De notre correspondant à Pékin
La Chine aura eu recours à tous les moyens de pressions dans cette crise jusqu’à l’intervention du chef de gouvernement en personne, Wen Jiabao, devant la tribune des Nations unies à New York.
Au cours de ce bras de fer qui a duré plus deux semaines, Pékin n’a jamais varié de discours : « La détention du capitaine est illégale et dénuée de sens ». Des termes à nouveau employés ce vendredi 24 septembre 2010, par la diplomatie chinoise à l’annonce de la libération.
Le ministère chinois des Affaires étrangères n’a pas chômé depuis le début de cette affaire avec l’intervention d’au moins trois de ses porte-parole, tous les jours voir plusieurs fois par jours et même la nuit. Pressions diplomatiques, pressions économiques également. On sait désormais que l’autorité du tourisme a donné rendez-vous mardi soir 21 septembre aux principales agences du pays pour les inciter à ne plus promouvoir les voyages vers l’archipel.
Le Japon risquant alors de perdre le bénéfice de l’afflux touristique suscité au début de cet été, par l’allégement des procédures de visa pour les voyageurs individuels venus de Chine. Plus de 165 000 Chinois ont visité l’archipel pendant le seul mois de juillet, un chiffre près de 2,5 fois plus élevé que l’année passée.
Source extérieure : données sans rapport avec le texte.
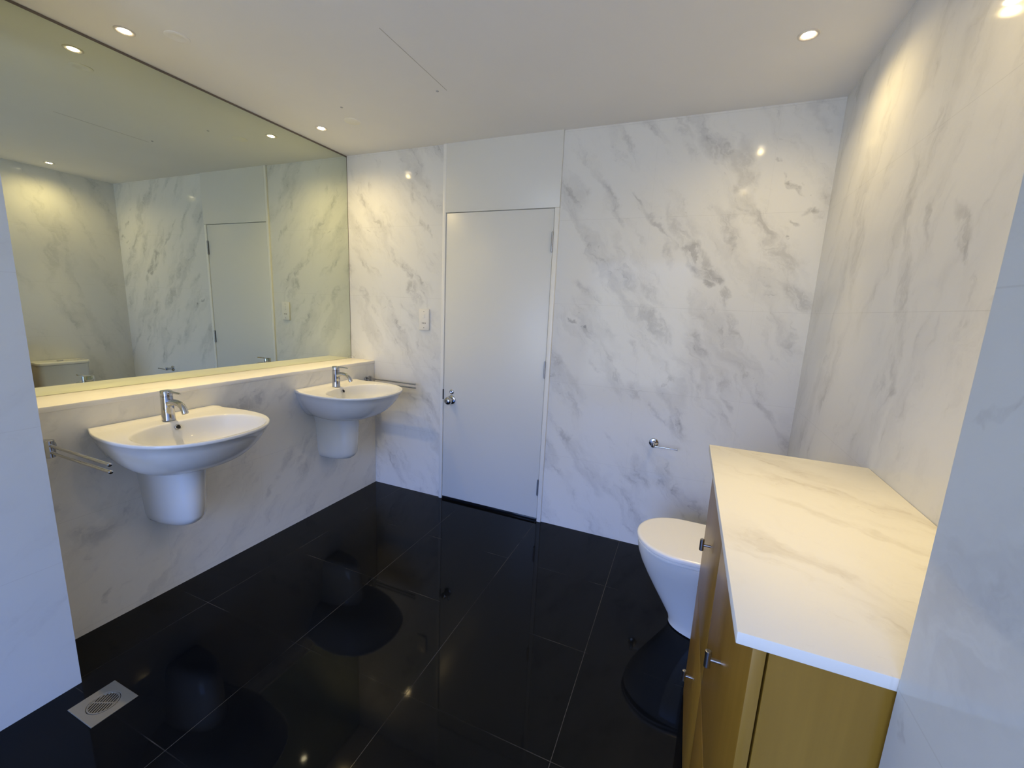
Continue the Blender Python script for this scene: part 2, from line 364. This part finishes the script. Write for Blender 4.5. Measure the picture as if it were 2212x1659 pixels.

Fortement incitées ou non, spontanées ou pas, les réactions ne sont pas faites attendre, certaines entreprises n’hésitant pas à déclarer publiquement leur fibre patriotique. Le groupe Baojian à Pékin a ainsi annulé un voyage à Tokyo prévu pour octobre et préparé depuis plus d’un an pour 10 000 de ses employés. Le séjour n’aura pas lieu afin de « faire respecter notre dignité nationale », pouvait-on lire sur le site de la compagnie.
A l’inverse évidemment, les Japonais en vacances à Pékin n’ont pas non plus sortis leur drapeau en se promenant en ville. « Certains de mes clients m’ont même demandé s’ils risquaient de se faire attaquer place Tiananmen », confie une guide spécialisée dans l’accueil des touristes nippons. Un risque minime, il est vrai au vu du nombre de policiers présents, en uniforme comme en civil, sur la place en question.
Critiques sur internet
Pas question de griller la politesse aux dirigeants. Comme il est d’usage en Chine, les médias n’ont que peu réagi en fin de journée à l’annonce de la nouvelle. La présentatrice vedette de CCTV-1 a attendu la fin de son journal pour évoquer la libération du capitaine, en reprenant, mot pour mot, les trois petites lignes publiées dans l’après-midi sur le site du ministère des Affaires étrangères.
D’autres réactions devraient arriver ce week-end, une fois que les responsables politiques se seront exprimés. Mais en attendant les langues se délient sur internet avec de nombreux messages de satisfactions.
Un sentiment partagé évidemment par la femme du capitaine que nous avons pu joindre au téléphone à Jinjiang dans la province du Fujian. « J’ai appris la nouvelle cette après-midi. Je suis très heureuse, nous a expliqué Chen Tingting. Même si je ne sais pas encore quand mon mari sera de retour à la maison ».
Point de triomphalisme cependant. De nombreux internautes critiquent ce qu’ils considèrent comme un manque de fermeté du gouvernement. « Zhan Qixiong (le capitaine) doit exiger des indemnités », écrit un commentateur. D’autres demandent que des « mesures de rétorsions économiques soient prisent contre le Japon ». Un membre actif de la fédération pour la défense des îles Diaoyu va même plus loin et nous confirme que d’autres bateaux sont prêts à embarquer à l’avenir : « Tant que le Japon ne nous rendra pas nos îles affirme Li Nan nous continueront d’aller manifester (dans les eaux contestées) de la mer de chine méridionale ».
Reste au plus pragmatiques à faire les comptes car désormais, c’est la Chine qui à la main. Mercredi 22 septembre, quatre Japonais ont été arrêtés dans le Hebei. Les autorités chinoises les accusent d’avoir filmé des sites militaires. « Les libérer tout de suite mettrait le gouvernement chinois dans l’embarras », pouvait-on entendre sur la chaîne Phoenix TV.« En même temps, ne pas les relâcher provoquerait la colère de Tokyo ».